In most fictional representations, teleportation involves the concept of transmitting matter across space instantaneously, which can be accomplished in a number of imaginary ways that might include the use of portals or material disassembly and reconstitution, often aided with advanced technology, superhuman abilities, or even magic.

In terms of its origin and early usage, the word “teleportation” has a surprising bit of history attached with it. First used formally in print in 1931, the word was employed by Charles Hoy Fort in his book Lo! as a motif by which he hoped to describe, and perhaps explain, certain unexplained phenomena:

“Mostly in this book I shall specialize upon indications that there exists a transportory force that I shall call Teleportation. I shall be accused of having assembled lies, yarns, hoaxes, and superstitions. To some degree I think so, myself. To some degree, I do not. I offer the data.”

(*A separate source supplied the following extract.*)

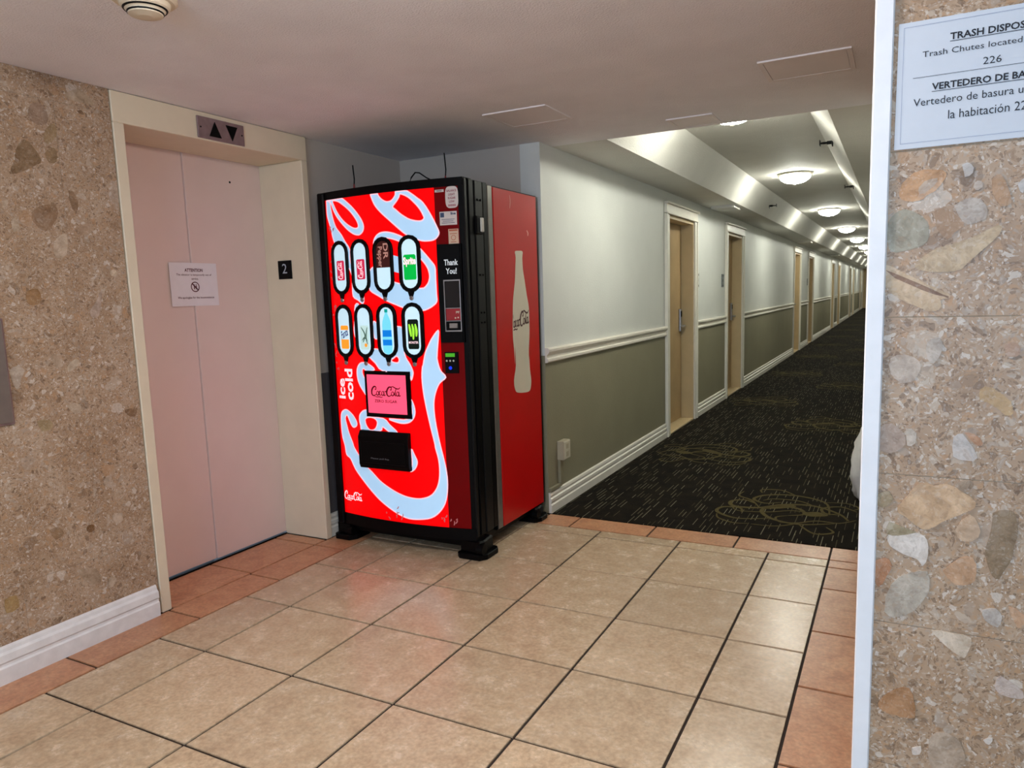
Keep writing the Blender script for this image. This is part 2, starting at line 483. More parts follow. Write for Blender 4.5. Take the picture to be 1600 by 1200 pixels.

Though Fort is credited with the first formal use of the term Teleportation, there is an earlier instance where the term “teleport” is known to have appeared (albeit a curious, and quite hilarious one).

The Saturday, June 29, 1878 edition of The Capricornian featured a doubtful news story of a remarkable invention, described thusly beneath the simple title of, “The Latest Wonder”:

“The Indian journals supply particulars of a new invention whose reality is at least doubtful. The teleport (says a Bombay paper) is an apparatus ‘ by which man can be reduced into through a wire and reproduced safe and sound at the other end!” The apparatus consists of a powerful battery, a large metal disc, a bell-shaped glass-house, and a large iron funnel connected with the wire. An experiment, or an alleged experiment, is described as follows : — A dog was placed on the metal disc, and a “powerful current” was applied to it; after a while the animal disappeared, and was found at the other end of the wire contentedly gnawing a bone, just as it was doing before it was “transported”.

“Afterwards a boy was experimented upon. Under the glass house, it is reported, the inventor of the machine “placed a Goanese boy, Pedro — who was grinning as if he thought it a good joke — and we suspect it was not the first time he had been in the house. The current was again applied to the under part of the discs and the same effect was observed as with the dog. The house was instantly filled with a vaporous man whose distinct until they disappeared. Even the grin was discernible as a mere film of vapour — in fact it seemeded to us that the grin remained even after the body had disappeared. In fifteen seconds Pedro was gone; but they found him also at the end of the wire.” It was then attempted to send the boy and the dog along the wire at once, but by an unfortunate accident the “infintesimal atoms” of the boy and those of the dog got ‘mixed’ in transita and the result was, that they both, looked dreadfully unnatural creatures.”

The “report” continued saying that, “by means of the teleport a man will be able to travel from India to England by submarine cable in a few minutes,” though noting doubtfully that while, “the telephone and the phonograph have opened the way for many novel applications of electricity… they have not prepared us for such an invention as the so-called ‘teleport’.”

If this story of the ill-fated experiment which resulted in the blending of dog and boy into “dreadfully unnatural creatures” sounds familiar, you aren’t alone. This silly newspaper item, dating all the way back to 1878, appears to summarize the basic plot narrative of the 1958 sci-fi thriller (and its subsequent 1986 remake), The Fly, in which an archetypal “mad” scientist, Andre Delambre, creates a machine that can transport matter between two locations. However, he learns the hard way that this modern “wonder” has dangerous side effects, as a fly accidentally enters the chamber with him, mixing their atoms and causing Andre to become reassembled with the head and arm of a giant, mutant fly.

Each of the film renditions were based on an earlier short story of the same name, written by George Langelaan and published in Playboy Magazine in 1957 (it was also featured in his short story collection Out of Time). Considering the similarity between Langelaan’s story, and the earlier newspaper hoax from the 1870s, one can’t help but wonder if the latter might have served as inspiration for the former!

Although China’s QUESS satellite hasn’t quite brought us into Charles Fort’s realm of “teleportation” (nor, thankfully, that of Langelaan’s frightening tale of transmogrification), it nonetheless presents a unique footnote in the history of science fiction, and the way it is mirrored with the furtherance of modern science.